拡声器で参加者を罵倒 「聴覚に異常を来す」騒音107デシベル 平和行進を妨害する右翼団体

平和行進に対する右翼団体の妨害が繰り返されている。13日の中部基地コースでは8台以上の街宣車が繰り返し行列に接近し、拡声器で参加者を罵倒した。スマートフォンの騒音計アプリによる簡易測定では「聴覚機能に異常を来す」とされる107デシベルを記録した。(編集委員・阿部岳、政経部・東江郁香)
多くの都府県は「暴騒音規制条例」を定め、10メートル離れた計測で85デシベル以上となる騒音を刑事罰で規制しているが、沖縄には同様の条例がない。日弁連などは過去に、条例が表現の自由を制約するとの懸念を表明している。
糸満市の少年(11)は「自分が沖縄を少しでも知ることが、今後の平和につながると思う」と考え、父(40)や弟(9)とともに初めて平和行進に参加した。罵声を浴びせる街宣車を見て、「戦争が好きな人もいて、みんながみんな平和が好きなわけじゃないんだと感じた」とつぶやいた。
一方、沿道から行進を見ていた嘉手納町の中学2年の男子生徒2人は「右翼がかっこいいから見に来た」と話した。「生まれた時から身近に嘉手納基地があり、別にうるさいとか何も思わない」と、行進には冷ややかな目を向けた。

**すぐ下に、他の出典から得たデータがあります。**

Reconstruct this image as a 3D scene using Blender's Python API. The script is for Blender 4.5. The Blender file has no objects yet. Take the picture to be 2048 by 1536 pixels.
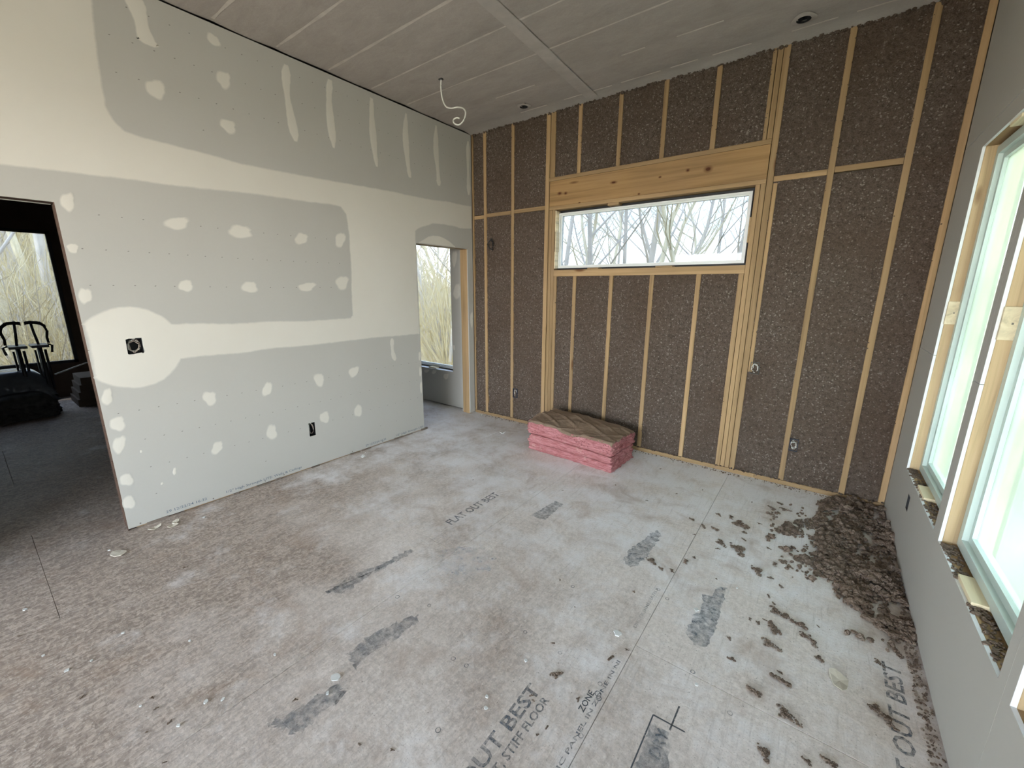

県内に住んでいた頃から15回以上行進に参加している福岡市の女性(80)は「昔は右翼も論理的な話をしていたけど、最近はただ罵倒するばかり。劣化を感じる」とあきれた。同時に、「行進の参加者が減っている。私たちの運動も徐々に衰えてきているのかもしれない」と危機感を口にした。